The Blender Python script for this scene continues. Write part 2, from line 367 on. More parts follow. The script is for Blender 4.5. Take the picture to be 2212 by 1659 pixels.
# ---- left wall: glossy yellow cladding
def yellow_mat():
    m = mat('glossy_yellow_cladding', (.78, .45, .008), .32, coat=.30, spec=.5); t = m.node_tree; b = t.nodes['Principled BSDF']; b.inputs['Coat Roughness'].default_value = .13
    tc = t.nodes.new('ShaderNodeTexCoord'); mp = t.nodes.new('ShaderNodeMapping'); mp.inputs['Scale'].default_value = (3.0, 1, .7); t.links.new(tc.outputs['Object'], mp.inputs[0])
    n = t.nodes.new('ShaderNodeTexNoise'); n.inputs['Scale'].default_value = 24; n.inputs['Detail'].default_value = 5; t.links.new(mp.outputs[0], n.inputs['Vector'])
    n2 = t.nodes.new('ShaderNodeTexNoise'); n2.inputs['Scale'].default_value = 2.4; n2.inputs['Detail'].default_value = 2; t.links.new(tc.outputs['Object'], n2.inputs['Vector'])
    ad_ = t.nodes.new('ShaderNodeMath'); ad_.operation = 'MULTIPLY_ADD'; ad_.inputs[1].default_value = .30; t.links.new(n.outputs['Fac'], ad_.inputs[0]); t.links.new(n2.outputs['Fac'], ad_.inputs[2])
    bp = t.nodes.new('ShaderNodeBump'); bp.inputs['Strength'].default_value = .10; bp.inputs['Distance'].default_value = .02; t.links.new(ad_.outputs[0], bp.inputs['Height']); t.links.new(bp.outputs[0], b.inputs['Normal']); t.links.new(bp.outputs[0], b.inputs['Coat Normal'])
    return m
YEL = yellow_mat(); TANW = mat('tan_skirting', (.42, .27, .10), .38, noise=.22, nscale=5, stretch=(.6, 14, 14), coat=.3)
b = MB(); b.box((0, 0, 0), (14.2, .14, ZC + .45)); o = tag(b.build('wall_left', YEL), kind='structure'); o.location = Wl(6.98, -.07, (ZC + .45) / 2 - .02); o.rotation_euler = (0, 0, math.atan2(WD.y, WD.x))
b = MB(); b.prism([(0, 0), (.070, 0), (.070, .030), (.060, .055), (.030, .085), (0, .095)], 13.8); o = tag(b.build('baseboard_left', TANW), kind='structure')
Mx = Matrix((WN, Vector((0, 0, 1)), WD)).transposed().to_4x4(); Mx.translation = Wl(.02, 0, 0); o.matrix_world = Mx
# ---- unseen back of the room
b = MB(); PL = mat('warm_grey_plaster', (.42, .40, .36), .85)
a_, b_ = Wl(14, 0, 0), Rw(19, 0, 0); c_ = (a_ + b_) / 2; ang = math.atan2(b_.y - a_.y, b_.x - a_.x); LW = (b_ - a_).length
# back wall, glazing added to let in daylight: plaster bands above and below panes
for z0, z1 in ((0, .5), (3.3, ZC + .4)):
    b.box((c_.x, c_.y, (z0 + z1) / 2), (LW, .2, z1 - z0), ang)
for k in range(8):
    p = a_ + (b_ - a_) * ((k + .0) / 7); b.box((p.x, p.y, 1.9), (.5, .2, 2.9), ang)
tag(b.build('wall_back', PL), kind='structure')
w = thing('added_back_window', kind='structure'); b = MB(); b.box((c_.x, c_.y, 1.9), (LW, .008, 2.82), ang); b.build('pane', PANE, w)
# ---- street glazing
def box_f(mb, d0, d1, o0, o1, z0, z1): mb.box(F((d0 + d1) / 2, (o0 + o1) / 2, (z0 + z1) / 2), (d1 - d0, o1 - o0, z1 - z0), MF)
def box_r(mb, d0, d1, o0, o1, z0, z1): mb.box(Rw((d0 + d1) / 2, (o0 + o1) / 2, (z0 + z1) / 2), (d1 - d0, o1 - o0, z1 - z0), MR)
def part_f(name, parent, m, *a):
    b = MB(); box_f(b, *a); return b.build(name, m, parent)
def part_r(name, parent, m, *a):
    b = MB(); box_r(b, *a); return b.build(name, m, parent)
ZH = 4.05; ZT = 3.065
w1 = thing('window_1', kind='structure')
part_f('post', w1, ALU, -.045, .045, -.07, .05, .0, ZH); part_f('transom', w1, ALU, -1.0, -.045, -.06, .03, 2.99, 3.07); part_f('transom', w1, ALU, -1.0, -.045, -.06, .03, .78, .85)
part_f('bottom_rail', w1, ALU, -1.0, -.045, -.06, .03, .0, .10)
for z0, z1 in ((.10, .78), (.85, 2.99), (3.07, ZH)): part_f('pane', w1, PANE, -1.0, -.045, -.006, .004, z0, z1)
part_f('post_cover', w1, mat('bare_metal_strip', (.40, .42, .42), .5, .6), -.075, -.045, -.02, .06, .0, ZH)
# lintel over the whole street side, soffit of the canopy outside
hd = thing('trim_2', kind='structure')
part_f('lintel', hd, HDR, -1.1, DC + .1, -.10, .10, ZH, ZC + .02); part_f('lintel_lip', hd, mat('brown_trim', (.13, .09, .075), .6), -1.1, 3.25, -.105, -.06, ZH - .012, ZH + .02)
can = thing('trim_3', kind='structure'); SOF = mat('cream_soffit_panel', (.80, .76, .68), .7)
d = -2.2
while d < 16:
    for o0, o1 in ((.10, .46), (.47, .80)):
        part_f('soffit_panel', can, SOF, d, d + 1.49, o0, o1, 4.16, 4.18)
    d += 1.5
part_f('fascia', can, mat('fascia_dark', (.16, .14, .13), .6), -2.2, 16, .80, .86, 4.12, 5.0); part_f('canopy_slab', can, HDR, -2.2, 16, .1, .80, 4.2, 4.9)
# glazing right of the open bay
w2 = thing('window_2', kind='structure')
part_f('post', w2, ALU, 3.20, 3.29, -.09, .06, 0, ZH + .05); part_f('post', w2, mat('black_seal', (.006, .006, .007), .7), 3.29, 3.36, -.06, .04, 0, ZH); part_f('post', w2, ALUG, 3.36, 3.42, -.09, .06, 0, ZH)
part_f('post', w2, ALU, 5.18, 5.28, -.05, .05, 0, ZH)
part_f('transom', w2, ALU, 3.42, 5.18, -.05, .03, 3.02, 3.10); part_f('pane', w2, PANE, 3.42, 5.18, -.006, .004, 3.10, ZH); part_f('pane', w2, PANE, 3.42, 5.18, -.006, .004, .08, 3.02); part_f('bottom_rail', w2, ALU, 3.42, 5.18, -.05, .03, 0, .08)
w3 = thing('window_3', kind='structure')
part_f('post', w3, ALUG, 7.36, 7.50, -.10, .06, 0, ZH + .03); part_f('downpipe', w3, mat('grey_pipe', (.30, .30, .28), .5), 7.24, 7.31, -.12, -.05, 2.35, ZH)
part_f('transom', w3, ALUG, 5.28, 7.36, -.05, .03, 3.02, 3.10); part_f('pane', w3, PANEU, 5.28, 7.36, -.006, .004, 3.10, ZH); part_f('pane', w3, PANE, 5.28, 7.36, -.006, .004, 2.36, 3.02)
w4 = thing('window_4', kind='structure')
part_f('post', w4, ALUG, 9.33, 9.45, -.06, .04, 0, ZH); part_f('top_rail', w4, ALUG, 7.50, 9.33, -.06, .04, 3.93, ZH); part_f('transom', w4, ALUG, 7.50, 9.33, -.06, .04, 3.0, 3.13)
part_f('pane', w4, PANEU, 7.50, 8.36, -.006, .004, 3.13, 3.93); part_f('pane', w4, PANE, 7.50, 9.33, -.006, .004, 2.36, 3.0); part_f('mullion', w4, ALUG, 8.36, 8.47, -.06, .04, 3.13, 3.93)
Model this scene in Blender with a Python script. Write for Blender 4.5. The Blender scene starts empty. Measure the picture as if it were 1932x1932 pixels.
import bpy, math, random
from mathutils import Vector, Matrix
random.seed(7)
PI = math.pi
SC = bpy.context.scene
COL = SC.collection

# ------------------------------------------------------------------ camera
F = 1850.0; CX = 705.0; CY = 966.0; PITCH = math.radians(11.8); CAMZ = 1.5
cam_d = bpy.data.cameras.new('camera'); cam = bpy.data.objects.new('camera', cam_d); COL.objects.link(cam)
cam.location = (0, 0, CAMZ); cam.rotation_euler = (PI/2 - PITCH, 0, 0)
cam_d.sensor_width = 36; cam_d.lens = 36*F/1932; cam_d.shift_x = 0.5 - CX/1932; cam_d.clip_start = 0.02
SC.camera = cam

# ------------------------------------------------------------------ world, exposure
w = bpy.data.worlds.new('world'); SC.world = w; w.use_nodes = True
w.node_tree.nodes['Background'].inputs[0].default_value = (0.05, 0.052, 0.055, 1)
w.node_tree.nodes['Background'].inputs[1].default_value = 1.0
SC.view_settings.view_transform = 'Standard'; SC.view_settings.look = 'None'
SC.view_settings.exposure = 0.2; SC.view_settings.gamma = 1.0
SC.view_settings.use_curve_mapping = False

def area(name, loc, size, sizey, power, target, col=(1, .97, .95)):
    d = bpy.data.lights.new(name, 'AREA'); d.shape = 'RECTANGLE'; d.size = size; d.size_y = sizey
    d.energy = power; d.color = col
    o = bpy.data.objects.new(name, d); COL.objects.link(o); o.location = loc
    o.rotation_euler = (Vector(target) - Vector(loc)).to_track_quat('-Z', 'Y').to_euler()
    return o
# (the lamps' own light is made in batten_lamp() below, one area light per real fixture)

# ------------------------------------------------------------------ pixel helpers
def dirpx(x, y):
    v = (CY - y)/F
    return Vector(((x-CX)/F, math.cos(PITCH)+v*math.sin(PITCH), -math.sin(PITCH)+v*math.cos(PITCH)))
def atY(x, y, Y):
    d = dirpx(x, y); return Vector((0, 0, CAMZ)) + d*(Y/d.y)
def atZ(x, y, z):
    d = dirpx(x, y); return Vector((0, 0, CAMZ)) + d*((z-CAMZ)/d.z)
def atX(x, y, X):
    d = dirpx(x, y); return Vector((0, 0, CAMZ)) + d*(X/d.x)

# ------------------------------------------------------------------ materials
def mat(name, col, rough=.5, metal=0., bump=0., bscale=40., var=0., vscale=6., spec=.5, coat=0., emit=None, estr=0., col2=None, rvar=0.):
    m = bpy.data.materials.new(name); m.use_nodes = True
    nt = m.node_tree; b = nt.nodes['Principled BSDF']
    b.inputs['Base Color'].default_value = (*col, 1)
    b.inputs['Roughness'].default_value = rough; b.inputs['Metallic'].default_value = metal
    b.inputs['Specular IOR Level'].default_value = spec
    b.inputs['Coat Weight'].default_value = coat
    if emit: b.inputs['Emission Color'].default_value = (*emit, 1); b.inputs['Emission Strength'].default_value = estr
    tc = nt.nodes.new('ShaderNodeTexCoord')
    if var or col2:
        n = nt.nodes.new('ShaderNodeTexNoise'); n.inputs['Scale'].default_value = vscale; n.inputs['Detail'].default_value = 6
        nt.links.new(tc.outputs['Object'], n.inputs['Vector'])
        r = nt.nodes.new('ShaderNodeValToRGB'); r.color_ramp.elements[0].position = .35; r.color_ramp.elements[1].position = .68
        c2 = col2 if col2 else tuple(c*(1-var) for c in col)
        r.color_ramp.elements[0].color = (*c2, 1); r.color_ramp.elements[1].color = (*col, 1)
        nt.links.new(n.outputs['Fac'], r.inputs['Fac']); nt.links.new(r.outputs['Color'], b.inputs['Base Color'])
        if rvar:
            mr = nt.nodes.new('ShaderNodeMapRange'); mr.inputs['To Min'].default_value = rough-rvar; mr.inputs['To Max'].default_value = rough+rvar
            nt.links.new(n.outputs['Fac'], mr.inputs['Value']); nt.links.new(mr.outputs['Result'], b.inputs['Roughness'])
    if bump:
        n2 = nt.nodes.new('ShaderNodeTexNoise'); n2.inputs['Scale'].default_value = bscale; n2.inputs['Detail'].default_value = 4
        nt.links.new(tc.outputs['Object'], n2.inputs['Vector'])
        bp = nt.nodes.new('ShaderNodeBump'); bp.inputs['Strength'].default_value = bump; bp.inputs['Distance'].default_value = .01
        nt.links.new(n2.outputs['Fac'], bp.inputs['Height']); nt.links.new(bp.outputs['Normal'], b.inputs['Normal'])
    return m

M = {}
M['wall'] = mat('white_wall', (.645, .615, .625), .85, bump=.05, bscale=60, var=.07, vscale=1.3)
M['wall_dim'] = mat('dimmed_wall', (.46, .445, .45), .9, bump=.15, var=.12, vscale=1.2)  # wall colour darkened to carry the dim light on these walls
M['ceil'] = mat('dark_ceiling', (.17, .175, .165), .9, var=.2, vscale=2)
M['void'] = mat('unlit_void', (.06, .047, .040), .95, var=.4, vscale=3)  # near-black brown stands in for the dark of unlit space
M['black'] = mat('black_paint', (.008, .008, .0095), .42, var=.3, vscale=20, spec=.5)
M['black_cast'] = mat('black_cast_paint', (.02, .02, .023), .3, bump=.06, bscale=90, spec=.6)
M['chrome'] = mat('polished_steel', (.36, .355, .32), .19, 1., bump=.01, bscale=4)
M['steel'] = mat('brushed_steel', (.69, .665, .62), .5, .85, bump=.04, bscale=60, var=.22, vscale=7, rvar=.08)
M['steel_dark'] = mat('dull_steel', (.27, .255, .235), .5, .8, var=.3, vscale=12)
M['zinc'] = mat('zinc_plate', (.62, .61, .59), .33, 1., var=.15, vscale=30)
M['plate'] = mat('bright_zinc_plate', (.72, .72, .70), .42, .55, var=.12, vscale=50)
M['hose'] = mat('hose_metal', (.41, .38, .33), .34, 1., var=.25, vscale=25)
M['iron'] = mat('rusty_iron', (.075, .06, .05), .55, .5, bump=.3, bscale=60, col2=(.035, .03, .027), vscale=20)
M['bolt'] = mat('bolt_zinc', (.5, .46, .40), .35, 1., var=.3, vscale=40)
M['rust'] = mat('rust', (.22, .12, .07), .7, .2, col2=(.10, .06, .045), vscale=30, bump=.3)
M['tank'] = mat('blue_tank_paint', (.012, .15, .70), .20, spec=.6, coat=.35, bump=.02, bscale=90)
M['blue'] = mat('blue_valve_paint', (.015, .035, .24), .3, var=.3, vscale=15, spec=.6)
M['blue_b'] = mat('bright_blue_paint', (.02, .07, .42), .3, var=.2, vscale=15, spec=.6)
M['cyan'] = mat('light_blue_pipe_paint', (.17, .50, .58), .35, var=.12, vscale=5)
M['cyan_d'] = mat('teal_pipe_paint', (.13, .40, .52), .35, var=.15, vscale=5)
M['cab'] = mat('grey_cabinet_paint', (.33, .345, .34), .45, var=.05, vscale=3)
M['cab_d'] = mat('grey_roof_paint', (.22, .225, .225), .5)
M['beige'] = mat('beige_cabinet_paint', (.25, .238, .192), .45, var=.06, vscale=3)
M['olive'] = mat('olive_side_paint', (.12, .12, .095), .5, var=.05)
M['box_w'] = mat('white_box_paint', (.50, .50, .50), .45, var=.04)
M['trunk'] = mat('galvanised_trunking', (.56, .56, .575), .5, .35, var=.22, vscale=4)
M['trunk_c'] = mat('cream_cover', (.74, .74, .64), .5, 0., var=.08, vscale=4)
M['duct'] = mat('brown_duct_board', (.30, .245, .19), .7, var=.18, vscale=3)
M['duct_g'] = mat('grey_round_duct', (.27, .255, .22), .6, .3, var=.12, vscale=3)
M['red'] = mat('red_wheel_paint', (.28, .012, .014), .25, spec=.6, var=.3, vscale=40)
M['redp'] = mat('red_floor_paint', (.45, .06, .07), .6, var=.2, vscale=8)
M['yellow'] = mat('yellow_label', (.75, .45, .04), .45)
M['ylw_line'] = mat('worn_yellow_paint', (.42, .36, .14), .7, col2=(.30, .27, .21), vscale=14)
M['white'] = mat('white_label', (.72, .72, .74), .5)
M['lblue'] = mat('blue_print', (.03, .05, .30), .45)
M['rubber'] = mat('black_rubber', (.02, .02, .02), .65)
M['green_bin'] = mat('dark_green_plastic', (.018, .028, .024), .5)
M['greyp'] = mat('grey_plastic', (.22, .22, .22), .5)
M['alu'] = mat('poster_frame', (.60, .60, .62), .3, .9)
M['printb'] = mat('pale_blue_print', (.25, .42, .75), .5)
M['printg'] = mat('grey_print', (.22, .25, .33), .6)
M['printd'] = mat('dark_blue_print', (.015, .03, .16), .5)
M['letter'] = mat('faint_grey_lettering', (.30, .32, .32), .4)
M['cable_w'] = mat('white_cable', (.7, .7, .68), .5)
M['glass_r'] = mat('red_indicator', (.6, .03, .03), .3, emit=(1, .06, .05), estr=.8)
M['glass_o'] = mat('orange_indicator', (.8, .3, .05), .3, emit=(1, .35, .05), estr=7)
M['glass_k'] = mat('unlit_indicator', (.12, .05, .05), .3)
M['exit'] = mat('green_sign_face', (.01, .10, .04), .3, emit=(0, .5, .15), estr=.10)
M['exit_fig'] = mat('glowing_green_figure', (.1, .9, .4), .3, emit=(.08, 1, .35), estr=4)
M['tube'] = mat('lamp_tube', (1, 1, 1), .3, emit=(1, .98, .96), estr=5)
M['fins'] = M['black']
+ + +
# Short exercise
Return the lines from the line with "bump=.15, var=.12, vscale=1.2)" through the line with "(.17, .175, .165), .9, var=.2, vscale=2)", inclusive, exactly as they stand, and nothing else.

# Written answer
M['wall_dim'] = mat('dimmed_wall', (.46, .445, .45), .9, bump=.15, var=.12, vscale=1.2)  # wall colour darkened to carry the dim light on these walls
M['ceil'] = mat('dark_ceiling', (.17, .175, .165), .9, var=.2, vscale=2)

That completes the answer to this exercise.